Que haya un silencio sepulcral después de cantar “Celeste Aida” en un público que ha venido más a divertirse que a criticar debería dar que pensar. Alfred Kim, el Radamès de la noche, estuvo desaparecido en toda la primera parte. Ni en la traicionera primera aria, ni en su consagración en el templo ni en la gran escena que cierra el acto segundo destacó. Empezó a mejorar en el dúo con Aida en el Nilo y estuvo bastante correcto en el de Amneris y sobre todo en la escena final. Ahí lució una voz donde lo más destacable es un adecuado centro aunque el timbre nunca resulte agradable. Pero supo matizar y demostró defenderse mucho mejor en las escenas líricas que en las heroicas. Me sorprendió gratamente el Amonasro de George Gagnidze, física y actoralmente perfecto para el papel.

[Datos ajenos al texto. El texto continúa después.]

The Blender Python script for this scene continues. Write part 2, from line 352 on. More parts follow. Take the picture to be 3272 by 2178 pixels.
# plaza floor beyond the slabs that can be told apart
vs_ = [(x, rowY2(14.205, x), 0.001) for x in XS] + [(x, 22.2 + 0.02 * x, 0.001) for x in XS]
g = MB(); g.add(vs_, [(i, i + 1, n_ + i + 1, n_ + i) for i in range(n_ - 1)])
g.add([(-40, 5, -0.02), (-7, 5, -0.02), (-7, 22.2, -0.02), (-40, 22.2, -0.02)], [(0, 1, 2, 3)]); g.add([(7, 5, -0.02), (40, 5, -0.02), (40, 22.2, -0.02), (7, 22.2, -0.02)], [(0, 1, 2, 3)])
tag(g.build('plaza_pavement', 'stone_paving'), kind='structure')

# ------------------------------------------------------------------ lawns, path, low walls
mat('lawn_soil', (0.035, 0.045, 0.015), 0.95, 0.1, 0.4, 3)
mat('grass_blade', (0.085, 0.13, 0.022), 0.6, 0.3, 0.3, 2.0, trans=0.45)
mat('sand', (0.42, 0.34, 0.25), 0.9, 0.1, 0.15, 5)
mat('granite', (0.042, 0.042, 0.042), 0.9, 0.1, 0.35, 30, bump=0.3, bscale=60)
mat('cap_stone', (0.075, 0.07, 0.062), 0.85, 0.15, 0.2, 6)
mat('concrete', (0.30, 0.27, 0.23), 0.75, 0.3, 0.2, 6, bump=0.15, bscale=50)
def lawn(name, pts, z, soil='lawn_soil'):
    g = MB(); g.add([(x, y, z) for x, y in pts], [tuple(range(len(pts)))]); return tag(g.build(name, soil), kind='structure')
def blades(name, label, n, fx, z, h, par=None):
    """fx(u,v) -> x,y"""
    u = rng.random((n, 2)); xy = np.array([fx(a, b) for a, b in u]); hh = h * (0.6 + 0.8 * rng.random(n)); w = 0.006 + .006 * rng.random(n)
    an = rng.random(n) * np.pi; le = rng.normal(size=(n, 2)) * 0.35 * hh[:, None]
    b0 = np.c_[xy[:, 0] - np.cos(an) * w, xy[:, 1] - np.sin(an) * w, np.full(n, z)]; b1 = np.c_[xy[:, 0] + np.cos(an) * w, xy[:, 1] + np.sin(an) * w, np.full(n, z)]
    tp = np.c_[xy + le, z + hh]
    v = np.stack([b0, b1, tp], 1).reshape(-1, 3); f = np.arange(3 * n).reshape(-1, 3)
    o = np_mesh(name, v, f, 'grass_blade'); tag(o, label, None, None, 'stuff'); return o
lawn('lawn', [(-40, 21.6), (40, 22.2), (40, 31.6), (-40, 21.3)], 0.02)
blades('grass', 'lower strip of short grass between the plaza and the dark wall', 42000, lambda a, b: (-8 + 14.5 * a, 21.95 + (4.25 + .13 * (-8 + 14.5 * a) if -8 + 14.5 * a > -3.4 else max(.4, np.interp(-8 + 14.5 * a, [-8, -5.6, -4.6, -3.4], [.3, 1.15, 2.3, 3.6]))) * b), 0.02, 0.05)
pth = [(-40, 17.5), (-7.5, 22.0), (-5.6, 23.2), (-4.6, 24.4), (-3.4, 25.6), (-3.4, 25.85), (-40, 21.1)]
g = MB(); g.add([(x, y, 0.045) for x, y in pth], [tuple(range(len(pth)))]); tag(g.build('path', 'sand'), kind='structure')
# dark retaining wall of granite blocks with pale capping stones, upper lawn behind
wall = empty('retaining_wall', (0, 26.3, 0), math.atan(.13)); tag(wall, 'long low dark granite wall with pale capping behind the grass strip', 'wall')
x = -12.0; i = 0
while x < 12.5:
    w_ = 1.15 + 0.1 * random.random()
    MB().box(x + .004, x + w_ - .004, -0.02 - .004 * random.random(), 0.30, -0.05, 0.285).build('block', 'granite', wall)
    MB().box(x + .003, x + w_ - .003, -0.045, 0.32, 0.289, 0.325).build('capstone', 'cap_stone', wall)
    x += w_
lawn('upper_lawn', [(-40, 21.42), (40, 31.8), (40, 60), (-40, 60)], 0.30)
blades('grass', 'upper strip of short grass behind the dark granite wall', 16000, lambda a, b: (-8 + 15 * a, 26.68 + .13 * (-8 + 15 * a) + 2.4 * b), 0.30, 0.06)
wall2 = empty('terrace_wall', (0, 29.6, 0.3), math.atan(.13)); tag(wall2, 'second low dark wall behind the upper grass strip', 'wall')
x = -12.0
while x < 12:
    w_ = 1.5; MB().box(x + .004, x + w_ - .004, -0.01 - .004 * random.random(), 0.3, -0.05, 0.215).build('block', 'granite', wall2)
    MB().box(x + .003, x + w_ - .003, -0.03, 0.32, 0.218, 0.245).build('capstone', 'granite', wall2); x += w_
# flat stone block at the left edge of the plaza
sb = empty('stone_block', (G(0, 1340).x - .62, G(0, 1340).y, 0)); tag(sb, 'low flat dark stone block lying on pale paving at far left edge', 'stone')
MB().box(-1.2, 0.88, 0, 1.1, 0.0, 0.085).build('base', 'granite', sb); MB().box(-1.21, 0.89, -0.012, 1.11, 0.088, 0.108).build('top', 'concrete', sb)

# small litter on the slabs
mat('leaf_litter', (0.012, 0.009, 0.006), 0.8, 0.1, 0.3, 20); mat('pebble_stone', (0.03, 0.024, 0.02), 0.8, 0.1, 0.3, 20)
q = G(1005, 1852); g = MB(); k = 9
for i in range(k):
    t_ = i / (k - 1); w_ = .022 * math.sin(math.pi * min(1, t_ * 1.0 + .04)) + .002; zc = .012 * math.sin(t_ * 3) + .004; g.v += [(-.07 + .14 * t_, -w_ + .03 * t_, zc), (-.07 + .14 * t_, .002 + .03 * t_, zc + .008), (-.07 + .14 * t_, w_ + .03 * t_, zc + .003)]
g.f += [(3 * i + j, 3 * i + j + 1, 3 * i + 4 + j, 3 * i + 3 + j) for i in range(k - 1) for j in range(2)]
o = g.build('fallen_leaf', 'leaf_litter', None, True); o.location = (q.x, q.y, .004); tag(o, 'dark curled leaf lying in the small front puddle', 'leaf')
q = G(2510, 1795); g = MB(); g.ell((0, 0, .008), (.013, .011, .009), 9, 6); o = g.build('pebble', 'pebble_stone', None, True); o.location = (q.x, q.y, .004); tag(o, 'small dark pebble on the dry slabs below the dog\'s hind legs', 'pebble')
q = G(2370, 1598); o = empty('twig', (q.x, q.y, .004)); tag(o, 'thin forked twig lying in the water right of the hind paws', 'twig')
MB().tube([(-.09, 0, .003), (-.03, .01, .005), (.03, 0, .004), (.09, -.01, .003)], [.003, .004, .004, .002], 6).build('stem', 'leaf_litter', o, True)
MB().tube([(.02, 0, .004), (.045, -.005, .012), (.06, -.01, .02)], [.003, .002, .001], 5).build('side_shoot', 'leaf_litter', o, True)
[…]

Pero además su timbre es muy grato y aunque se nota cierta brusquedad en su canto también tuvo momentos de adecuado matiz, sobre todo en el dúo con su hija. Roberto Tagliavini es un buen bajo de un agudo potente y bien proyectado, un centro también excelente pero en esta ocasión la zona baja no estuvo a la altura que el papel requería. Adecuados el rey de Salomon Howard, la gran sacerdotisa de Sandra Pastrana y el mensajero de Fabián Lara

Es indudable que el Teatro Real tendrá un éxito de taquilla y seguramente la mayoría del público saldrá contento, no lo dudo. Pero a la producción le sobra soberbia y le falta respeto por la verdad de Verdi, y eso, aunque el crítico tenga un dilema, lo tiene que contar.